Monday, Sep. 28, 1936

"Names make news." Last week these names made this news:

To the City of New York William Randolph Hearst paid $30,000 to satisfy claims for a fireworks explosion nearly 34 years ago in which 17 persons were killed, 17 crippled for life. Running for Congress in 1902, Publisher Hearst, as President of the National Association of Democratic Clubs, arranged a monster pyrotechnical display on election night to celebrate the victory which he and Tammany expected and won. Thousands jammed into Madison Square to see his well-publicized show. On a stereopticon screen flashed a photograph of Congressman-elect Hearst while rockets screamed and zoomed. A spark set off a defective mortar which blew up, felled scores with scraps of flying steel. Next morning Hearst's American buried news of the disaster on page five, made no mention of its publisher's part in the catastrophe. In 81 damage suits the injured and survivors of the deceased collected $119,000 from the City, which in turn sued Publisher Hearst and his papers. Judged liable in 1917, he paid $24,000 to the widow of a patrolman killed in the explosion. Not paid off until last week were the other claims.

Ostensibly to study U. S. dancing, Sarah Churchill, 22-year-old daughter of famed British Tory Winston Churchill, hopped the steamer Bremen at Southampton. In London, the dancing daughter of Poet Robert Ranke Graves promptly tipped off the Daily Express that Sarah's ticket had been paid for by Comedian Vic Oliver, who had offered her a job in U. S. vaudeville, plus a wedding ring. Instantly Father Churchill dispatched Son Randolph on the Queen Mary to fetch Daughter Sarah back. Meanwhile inquiring Manhattan newshawks found Vic Oliver in a Broadway Hotel. Spouted he: "Miss Churchill is just another girl to me. ... I know 25,240 girls all over the world. . . . I need a job myself."
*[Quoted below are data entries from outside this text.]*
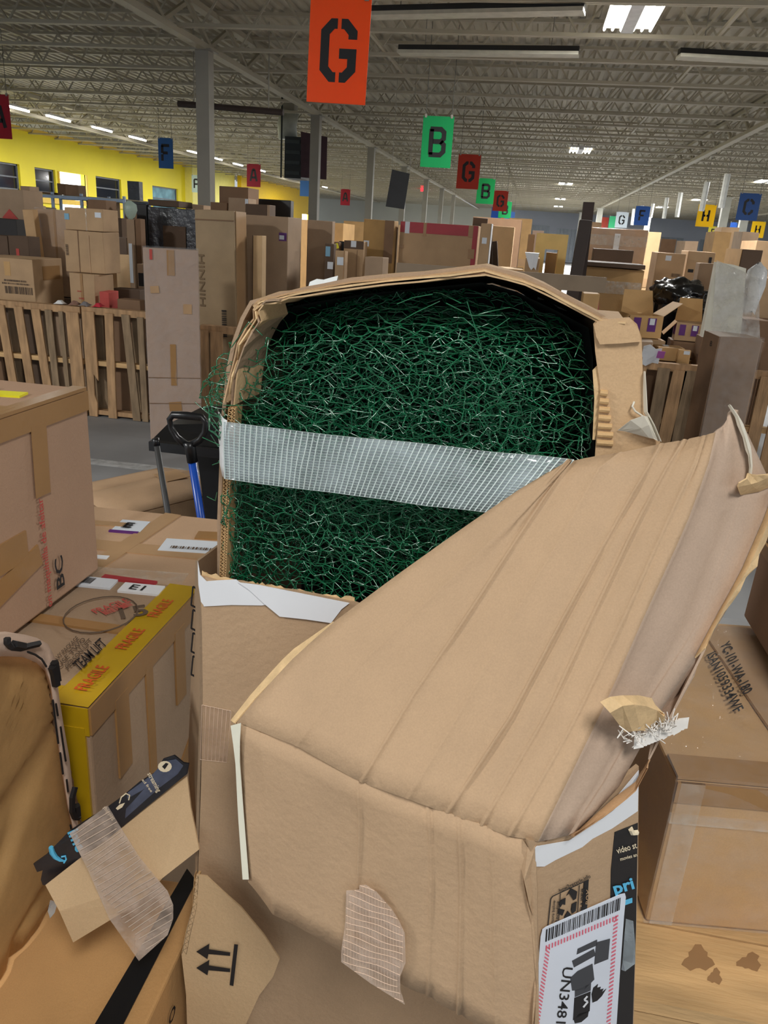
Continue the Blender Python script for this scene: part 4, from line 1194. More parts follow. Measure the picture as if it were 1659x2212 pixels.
# ================================================================ foreground left
carton('big plain carton on the left with red upright lettering maquinilla de afeitar', (-1.66, 1.25, .953), .56, .595, .512, 0, m=kraft('kraft_rosy', (176, 142, 116), var=.05), sub=3, jit=.0015, flaps=True, key='b41',
       tapes=[('R', .0, .90, 1.0, 1.0, TAPE), ('R', .57, .58, .67, .92, TAPE, -2), ('T', .93, 0, 1, 1, TAPE), ('T', .02, .46, .97, .54, TAPE),
              ('R', .2, .32, .48, .46, TAPE), ('R', .14, .2, .56, .31, TAPE, 12), ('T', .74, .70, .86, .78, YELP, 10)],
       prints=[('R', .60, .01, .29, .022, 'on maquinilla de afeitar', REDI, 90), ('R', .70, .07, .085, .036, 'BC', BLK, 90),
               ('T', .40, .80, .16, .02, '|', GRYI), ('T', .42, .66, .2, .02, '||', GRYI), ('T', .4, .55, .16, .02, '|||', GRYI), ('T', .5, .44, .12, .03, '||||', GRYI)])
tl = carton('brown TEAM LIFT carton edged with yellow fragile tape', (-1.66, 1.235, .0), .87, .595, .94, .9, m=K2, sub=2, jit=.0015, key='b46',
       tapes=[('T', .90, 0, 1, 1, YELT), ('T', .45, 0, .9, .10, YELT), ('F', .55, .93, 1, 1, YELT), ('R', 0, .93, 1, 1, TAPE), ('R', .42, .2, .48, .95, TAPE), ('R', .17, .73, .27, .95, TAPE), ('R', .7, .72, .8, .95, TAPE),
              ('R', .52, .45, .98, .52, TAPE, 30), ('R', .0, .3, .4, .36, TAPE, 24), ('F', .9, .1, .99, .95, YELT), ('T', .6, .86, .74, .955, LBL, 4), ('T', .77, .86, .90, .95, WHT, 4), ('T', .62, .50, .9, .56, TAPE), ('T', .68, .96, .86, .995, REDT)],
       prints=[
               ('T', .965, .08, .10, .03, 'FRAGILE', ORAI, 90), ('T', .965, .38, .10, .03, 'FRAGILE', ORAI, 90), ('T', .965, .66, .10, .03, 'FRAGILE', ORAI, 90),
               ('F', .6, .85, .1, .03, 'FRAGILE', ORAI), ('T', .62, .02, .12, .03, 'FRAGILE', ORAI), ('T', .79, .62, .10, .028, 'FRAGILE', REDI, 60), ('T', .82, .62, .08, .022, '|', REDI, 60), ('T', .87, .61, .07, .06, '15', GRYI, 35),
               ('T', .62, .88, .045, .035, '||', BLK), ('T', .80, .88, .04, .03, 'E1', BLK)])
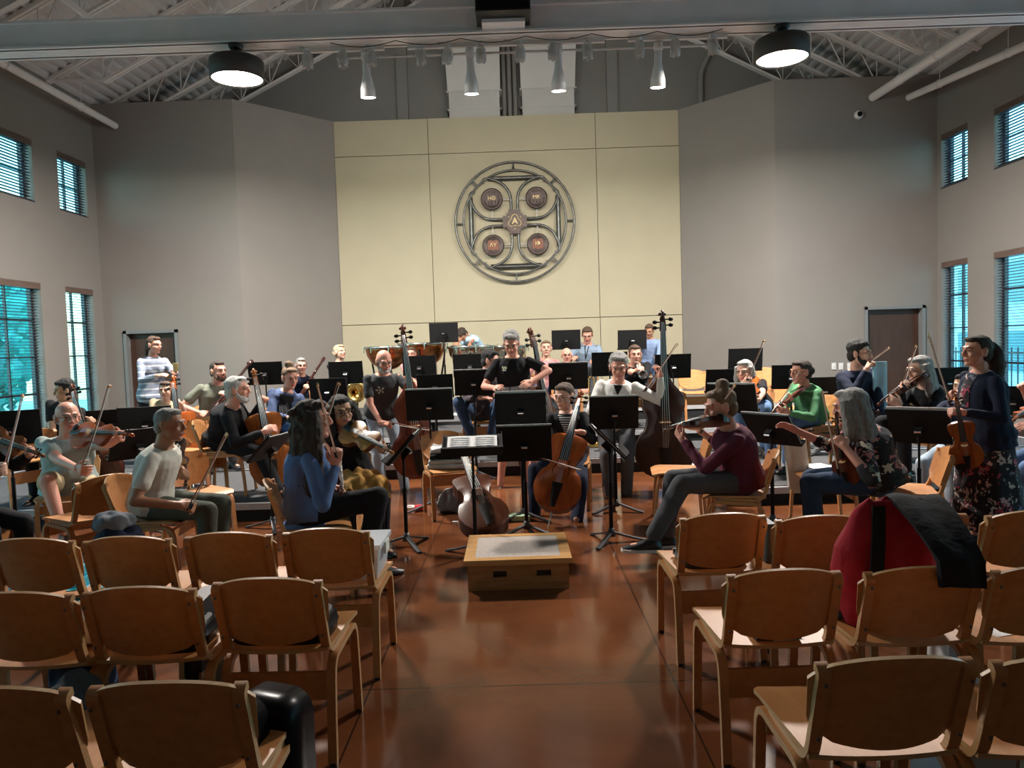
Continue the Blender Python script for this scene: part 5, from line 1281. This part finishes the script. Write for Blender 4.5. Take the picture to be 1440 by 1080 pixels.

Fortnight after he shocked well-wishing Ohio Democrats by plumping for Republican Nominee Landon (TIME, Sept. 14), Olympic Sprinter Jesse Owens was cornered at the home of a Manhattan police lieutenant, muttered: "I made the statement [endorsing Landon] all right, but what I do in the voting booth may be another matter. Almost everyone I have talked to has told me I was foolish and ought to retract. ... I am too young to know anything about politics."

At the University of Kansas, Beta Theta Pi pledged Freshman Dan Hamilton, son of Republican National Chairman John D. M. Hamilton. Junior Peggy Anne Landon (Pi Beta Phi) signed up for English, Psychology, three courses in Modern European History.
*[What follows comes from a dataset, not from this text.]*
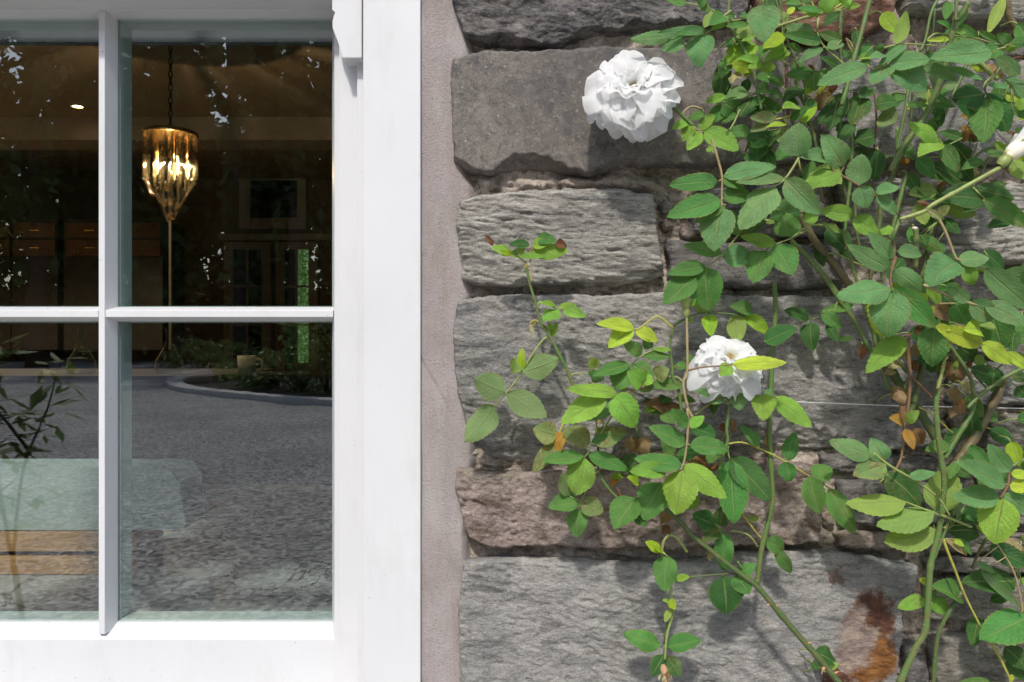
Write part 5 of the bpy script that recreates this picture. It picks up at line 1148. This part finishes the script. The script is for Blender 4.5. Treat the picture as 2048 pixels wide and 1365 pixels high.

The secretary of Idaho's other U. S. Senator, James Pinckney Pope, told how his employer had lately been passing through a small Idaho mining town, had seen two storekeeper brothers fistfighting, stopped them with a "burst of eloquence." Their argument was over whether to accept 50,000 shares of new mining stock from a gold prospector in payment of his $1,000 grocery bill. Last week Senator Pope learned that the brothers had taken the slock, had sold it for $400,000.

In Muncie, Ind. for a State Convention of the Loyal Order of Moose. Past Moose Director General James John Davis, long-time (1921-30) Secretary of Labor, and now Senator from Pennsylvania, recalled that Muncie's George Alexander Ball, millionaire fruit jar manufacturer, had 40 years ago let a "young, broke and discouraged'' jobseeker sleep on straw beside a warm boiler. To Muncie's Ball, Moose Davis proffered 25 cents for his night's lodging.